Rhymes and riddles were learned and passed on in an oral tradition stretching back through the centuries. Just as sea shanties were sung to help sailors at the windlass, so country pursuits too had their won rhymes, for example, 'See-saw, Margery Daw,/Jacky shall have a new master,/He shall have but a penny a day,/Because he can't work any faster'.

This was a sawyer's rhythm and cleverly reproduces the momentum of the physical action.

We all know the rhyme about Tom, Tom the piper's son, who stole a pig. In fact, the 'pig', as you will learn in the folk museum, was a sweetmeat, made of pastry stuffed full with currants and dried fruits. Children delighted in their skill in repeating tongue-twisters, such as:

'Betty Butler bought some butter

But she said -

"The butter's bitter,

If I put it in my batter

It will make my batter bitter.

But a bit of better butter

It will make by batter better."

So she bought a bit of butter

Better than her bitter butter.

And the batter was not bitter.

So 'twas better Betty Butler

Bought a bit of Better Butter.' (Copied from the original in the museum.)

There were fortune-telling rhymes like Tinker, Tailor, Soldier, Sailor and prophesies about the weather - Red Sky at Night, Shepherd's Delight.

Then there were riddles, the more obscure the better and often related to objects of nature or to seasons. A favourite one concerned the roasting of chestnuts: 'Black I am and much admired,/Men seek for me until they're tired./When they find me, break my head/And take me from my resting bed.'

This eclectic collection of toys, games and pastimes, enjoyed by generations of Ryedale children, evokes images of boys and girls at leisure and throws light on their seasonal recreations.

When outdoors, they might be skipping, flying kites, bowling hoops or whipping wooden tops; while indoors they might have puzzles, or models of domestic tools, a doll's house or a rocking horse to play with. Girls would practice their knitting or tatting, while boys became skilful at whittling; and both would play hand games with string, such as Cat's Cradle.

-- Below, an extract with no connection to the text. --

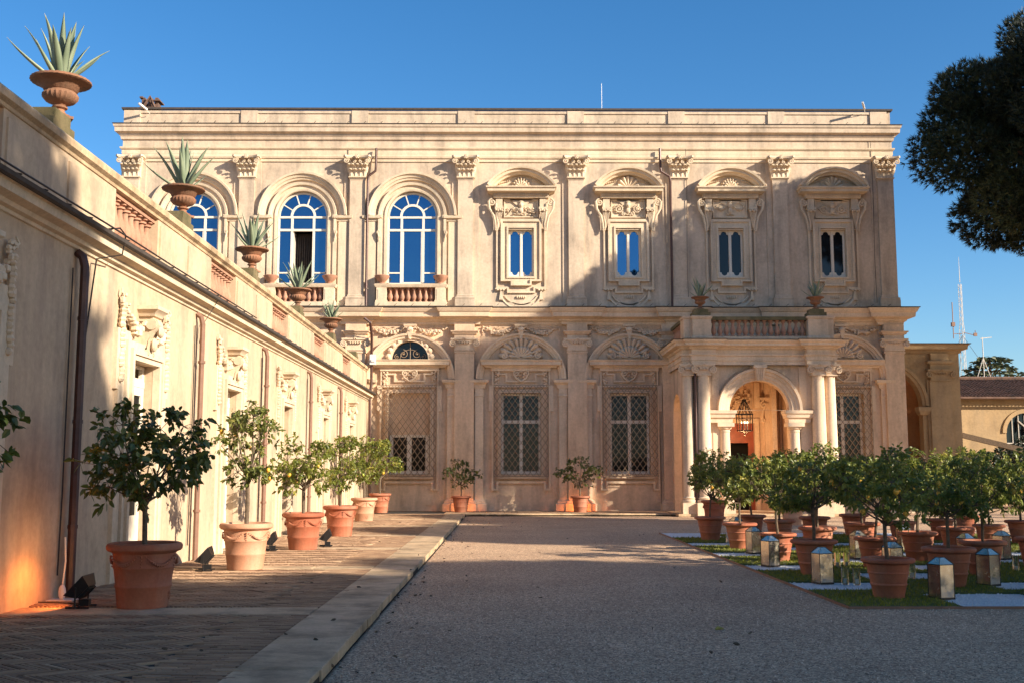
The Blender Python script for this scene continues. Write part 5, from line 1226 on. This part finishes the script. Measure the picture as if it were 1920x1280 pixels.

Many toys survive, including crudely-coloured animals in a home-made Noah's Ark, and, of course, some much-loved dolls made of rags or wood. But do you know about the 'Service Doll'? This was a shape made by knotting father's handkerchief. It proved useful in amusing the little ones during a long and tedious sermon in church on Sunday.

Whether practical, educational or amusing, all these ephemera have their place in our history and still own the power to move us. Our memories are refreshed as we recall our own childhood, through the mysterious reflections and resonances astir in the folk museum at Hutton-le-Hole.

In writing this short piece about pastimes of children in Ryedale, I have had the generous help of the curator and staff of the museum, to whom I express my gratitude.